[begin Records shown]

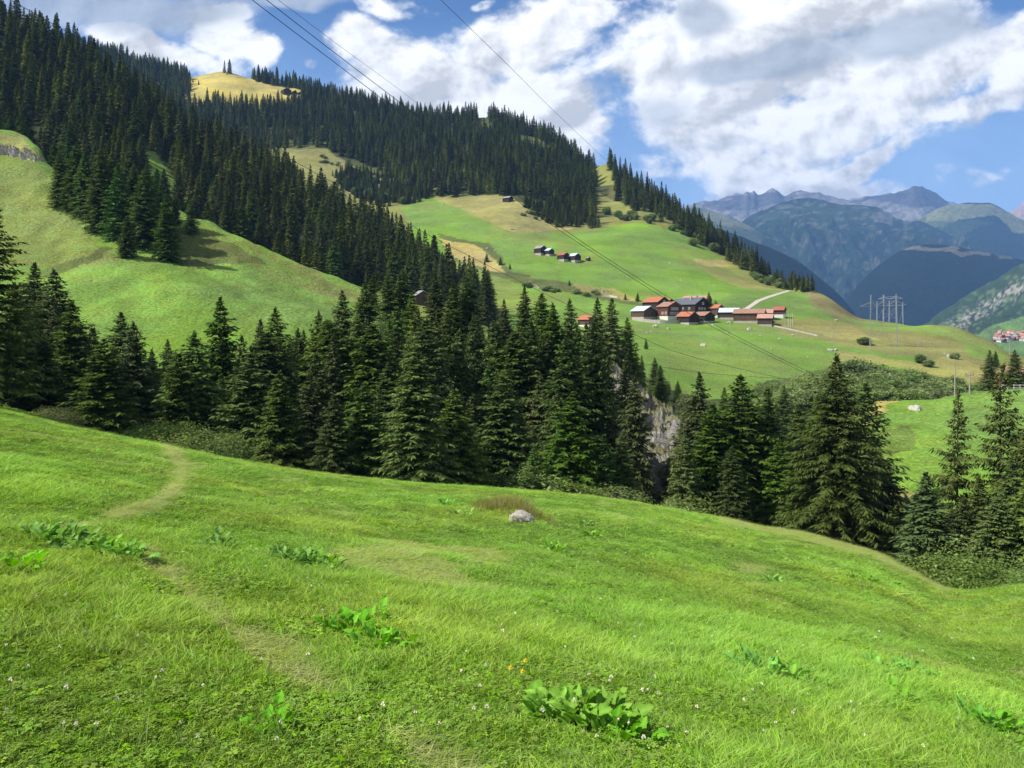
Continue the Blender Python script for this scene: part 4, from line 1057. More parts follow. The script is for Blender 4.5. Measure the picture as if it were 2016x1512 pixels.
def P_in(poly):
    e = [(poly[i][0], poly[i][1], poly[(i + 1) % len(poly)][0], poly[(i + 1) % len(poly)][1]) for i in range(len(poly))]
    e = [q for q in e if q[1] != q[3]]
    def f(px, py):
        r = False
        for x1, y1, x2, y2 in e:
            if (y1 > py) != (y2 > py) and px < (x2 - x1) * (py - y1) / (y2 - y1) + x1: r = not r
        return r
    return f
clE = [P_in(p) for p in CLEAR_E]
forE = P_in([(60, -100), (60, 330), (300, 300), (560, 290), (620, 290), (690, 315), (750, 335), (800, 380), (860, 388), (1000, 385), (1060, 395), (1120, 432), (1165, 440), (1175, 380), (1175, 300), (1196, 300), (1214, 396), (1262, 422), (1325, 445), (1380, 482), (1460, 515), (1470, 480), (1300, 300), (1000, 100), (600, -50)])
def okE(px, py, d, x):
    if any(c(px, py) for c in clE): return False
    return forE(px, py)
S1 = sample_sheet('main_hillside', 5600, okE, None, 11, 5.6, (60, 1470), (540, 1090))
clD = P_in([(235, 285), (300, 300), (345, 345), (395, 425), (330, 420), (250, 340)])
clD2 = P_in([(560, 345), (600, 350), (665, 400), (655, 412), (590, 390)])
clD3 = P_in([(560, 455), (610, 470), (625, 510), (600, 520), (570, 490)])
def okD(px, py, d, x): return not (clD(px, py) or clD2(px, py) or clD3(px, py))
S2 = sample_sheet('wooded_spur', 1500, okD, None, 12, 5.2, (-250, 960), (262, 455))
# young growth and bushes on the hillside
g = np.random.default_rng(6)
tk1 = P_in([(664, 352), (690, 332), (760, 352), (835, 384), (812, 402), (740, 402), (690, 388)]); tk2 = P_in([(1030, 398), (1085, 398), (1150, 425), (1178, 446), (1100, 450), (1058, 428)])
S3 = sample_sheet('main_hillside', 700, lambda px, py, d, x: tk1(px, py) or tk2(px, py), None, 14, 3.0, (640, 1200), (520, 800))
pl = [(s, 11 + 10 * random.random(), 'E') for s in S1] + [(s, 9 + 12 * random.random(), 'D') for s in S2]
pl += [(s, 5 + 6 * random.random(), 'T') for s in S3]
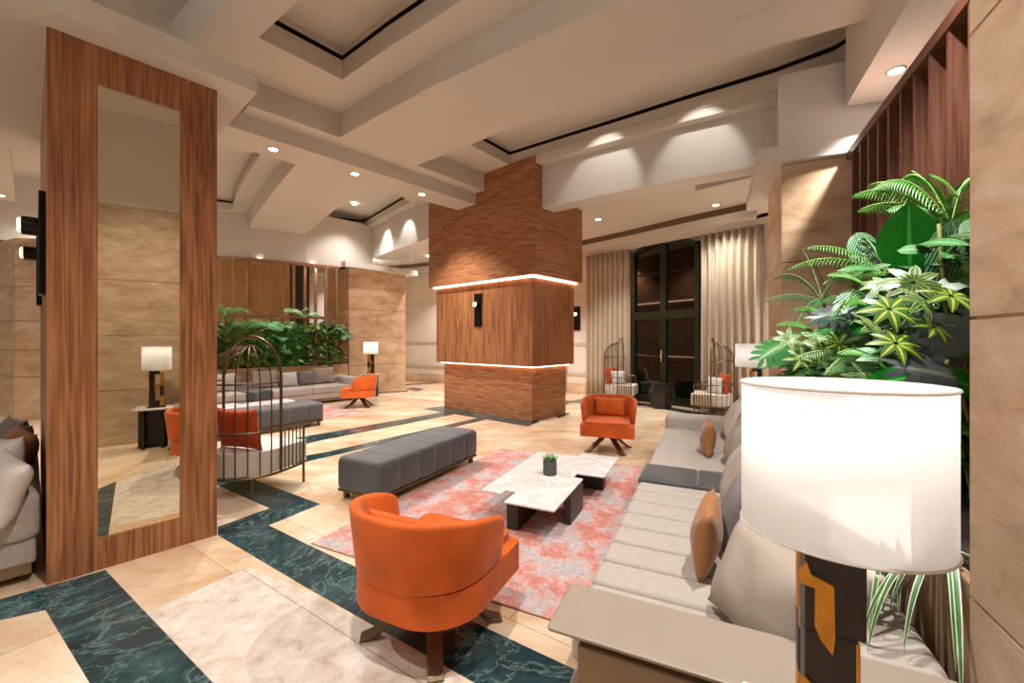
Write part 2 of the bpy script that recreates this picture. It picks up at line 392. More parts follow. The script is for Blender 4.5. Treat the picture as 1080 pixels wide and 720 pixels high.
# ---------------------------------------------------------------- floor
struct(box('floor', (-18, 12, -3.2, 20, -.1, 0), M['floor']))
def inlay(name, px, mat, z=.0015, world=None):
    pts = world or [xy(W(*p)) for p in px]
    o = prism(name, pts, -.02, z, mat); return struct(o)
strips = [
 [(283.3, 553.8), (320, 572), (600, 703), (700, 751), (700, 833), (497, 718), (320, 617.6), (230, 564.4)],
 [(230, 564.4), (230, 555.6), (284.4, 536), (337.8, 531.6), (283.3, 553.8)],
 [(337.8, 531.6), (284.4, 536), (215, 505), (190, 492), (245, 492), (273, 507.8)],
 [(0, 632), (111, 601), (224.4, 720), (300, 800), (143, 800), (94.4, 720), (47.8, 643), (0, 654), (-200, 700), (-200, 676)],
 [(300, 464.5), (319, 460.5), (340, 457), (470, 434), (479, 434), (479, 437), (340, 464), (319, 468.5), (300, 472.5)],
 [(300, 484), (340, 477.5), (507, 440), (514, 442), (340, 483), (300, 492)],
 [(445, 431), (469, 428), (570, 444), (557, 449.5)],
 [(575, 429), (590, 425), (618, 419.5), (618, 421.5), (591, 428)],
 [(585, 438), (601, 434.5), (601, 436.5), (589, 441)],
 [(380, 415), (400, 413), (430, 411), (430, 413), (400, 415), (384, 416)],
 [(428, 410), (436, 408.5), (448, 410), (440, 412.5)],
 [(428, 405), (475, 401.5), (475, 402.7), (428, 406.3)],
 [(560, 421), (680, 425), (800, 445), (860, 455), (860, 461), (800, 449), (680, 428), (560, 423)],
]
for k, s in enumerate(strips): inlay('trim_%d' % (k+1), s, M['green'], .0022 if k in (1, 6) else .0015+.0002*(k % 3))
inlay('trim_20', [(155.6, 646), (262, 598), (320, 621), (497, 722), (520, 790), (292, 790), (226, 720)], M['floor_light'], .001)

# ---------------------------------------------------------------- ceiling
CZ, UZ, LZ, PZ = 4.39, 4.72, 4.17, 3.41
def wp(px, z): return [xy(W(a, b_, z)) for a, b_ in px]
Cpoly = wp([(262, 110.7), (357.8, 144.9), (400, 121), (460, 89), (540, 52), (600, 25), (653, 0), (720, -30), (850, -75), (1020, -20), (937, 3), (927, 17), (883, 30), (800, 53.5), (720, 78.5), (640, 103), (547, 132), (497, 152), (440, 174.5), (515, 202.5), (505.8, 206), (460, 192), (350, 158), (254.4, 122)], CZ)
struct(prism('trim_30', Cpoly, CZ, UZ+.02, M['plaster']))
# lit beam with downlights
lit = wp([(241.7, 133), (280, 145.2), (350, 167), (460, 202.2), (506.3, 217), (487.5, 222.8), (433.3, 208), (391, 197), (311.8, 173.3), (274, 162.3), (210, 143), (150, 125), (190, 116)], LZ)
struct(prism('trim_31', lit, LZ, UZ+.01, M['plaster']))
bs = wp([(311.8, 173.3), (391, 197), (363, 213), (344, 228), (335, 236), (327, 243), (322, 247), (262, 240), (266.7, 231.7), (275, 220), (285, 206), (298, 190)], LZ)
struct(prism('trim_32', bs, LZ+.001, UZ+.015, M['plaster']))
# beam crossing at upper left
Rb = wp([(330, -14), (315.5, 0), (245.5, 64.4), (215, 92), (175, 74), (201.7, 43.3), (240, 0), (254, -14)], 4.3)
struct(prism('trim_33', Rb, 4.3, UZ+.02, M['plaster']))
# plank over the mirror column
A0 = W(49, 617.6); B0 = W(229, 564); ca = (B0-A0).normalized(); cb = Vector((-ca.y, ca.x, 0)); cw = (B0-A0).length
def MC(a, d): return (A0+ca*a+cb*d)
pl = [MC(cw+.21, -.21), MC(cw+.21, 2.7), MC(-.2, 2.7), MC(-.2, 5.2), MC(-7, 5.2), MC(-7, -.21)]
struct(prism('trim_34', [xy(p) for p in pl], PZ, PZ+.15, M['plaster']))
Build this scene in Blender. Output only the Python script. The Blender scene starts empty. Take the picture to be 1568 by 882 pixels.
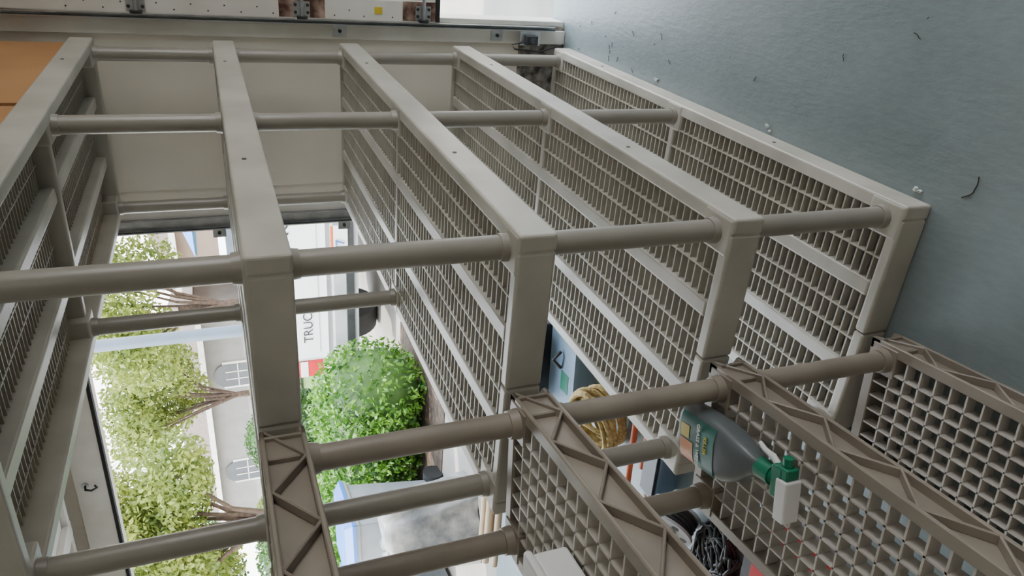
import bpy, math, random
import numpy as np
from mathutils import Vector, Matrix
random.seed(7); rng=np.random.default_rng(7)
S=bpy.context.scene

# ------------------------------------------------------------------ materials
def mat(name,col,rough=.6,col2=None,scale=8.,bump=0.,metal=0.,spec=.5,stretch=None,detail=6.,lo=.35,hi=.65,transl=0.):
    m=bpy.data.materials.new(name);m.use_nodes=True;nt=m.node_tree;N=nt.nodes;L=nt.links
    b=N['Principled BSDF'];b.inputs['Roughness'].default_value=rough;b.inputs['Metallic'].default_value=metal
    b.inputs['Specular IOR Level'].default_value=spec
    b.inputs['Base Color'].default_value=(*col,1)
    if col2 is None: col2=tuple(c*.82 for c in col)
    tc=N.new('ShaderNodeTexCoord');mp=N.new('ShaderNodeMapping');L.new(tc.outputs['Object'],mp.inputs[0])
    if stretch: mp.inputs['Scale'].default_value=stretch
    nz=N.new('ShaderNodeTexNoise');nz.inputs['Scale'].default_value=scale;nz.inputs['Detail'].default_value=detail
    L.new(mp.outputs[0],nz.inputs['Vector'])
    r=N.new('ShaderNodeValToRGB');r.color_ramp.elements[0].position=lo;r.color_ramp.elements[1].position=hi
    r.color_ramp.elements[0].color=(*col2,1);r.color_ramp.elements[1].color=(*col,1)
    L.new(nz.outputs[0],r.inputs[0]);L.new(r.outputs[0],b.inputs['Base Color'])
    if bump:
        bp=N.new('ShaderNodeBump');bp.inputs['Strength'].default_value=bump;bp.inputs['Distance'].default_value=.01
        L.new(nz.outputs[0],bp.inputs['Height']);L.new(bp.outputs[0],b.inputs['Normal'])
    if transl:
        t=N.new('ShaderNodeBsdfTranslucent');L.new(r.outputs[0],t.inputs[0])
        mx=N.new('ShaderNodeMixShader');mx.inputs[0].default_value=transl
        L.new(b.outputs[0],mx.inputs[1]);L.new(t.outputs[0],mx.inputs[2]);L.new(mx.outputs[0],N['Material Output'].inputs[0])
    return m

MA=mat('shelf_grey_plastic',(.52,.49,.43),.38,(.40,.38,.325),6,.08)
MAs=mat('shelf_slat_plastic',(.47,.44,.37),.42,(.40,.37,.31),9)
MP=mat('post_grey_plastic',(.31,.285,.245),.32,(.26,.24,.205),4)
MB_=mat('taupe_plastic',(.30,.255,.205),.40,(.22,.185,.15),6,.1)
MBg=mat('taupe_grid_plastic',(.54,.50,.44),.42,(.46,.42,.37),6)
MWALL=mat('painted_drywall',(.84,.79,.70),.85,(.77,.71,.62),3,.1)
MTRIM=mat('white_trim_paint',(.84,.82,.77),.5,(.68,.65,.58),4)
MDOOR=mat('white_steel_door',(.84,.82,.77),.45,(.68,.64,.58),3)
MRUST=mat('rust_stain',(.50,.36,.28),.8,(.07,.025,.015),14,lo=.45,hi=.68)
MGAL=mat('galvanised_steel',(.48,.50,.52),.35,(.36,.38,.40),30,0,.85)
MBLK=mat('black_plastic',(.02,.021,.023),.45,(.035,.035,.037),10)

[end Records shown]

• [Prompt]
Tally the lines containing "pixels". Provide the number without any other words.

• [Complete answer]
3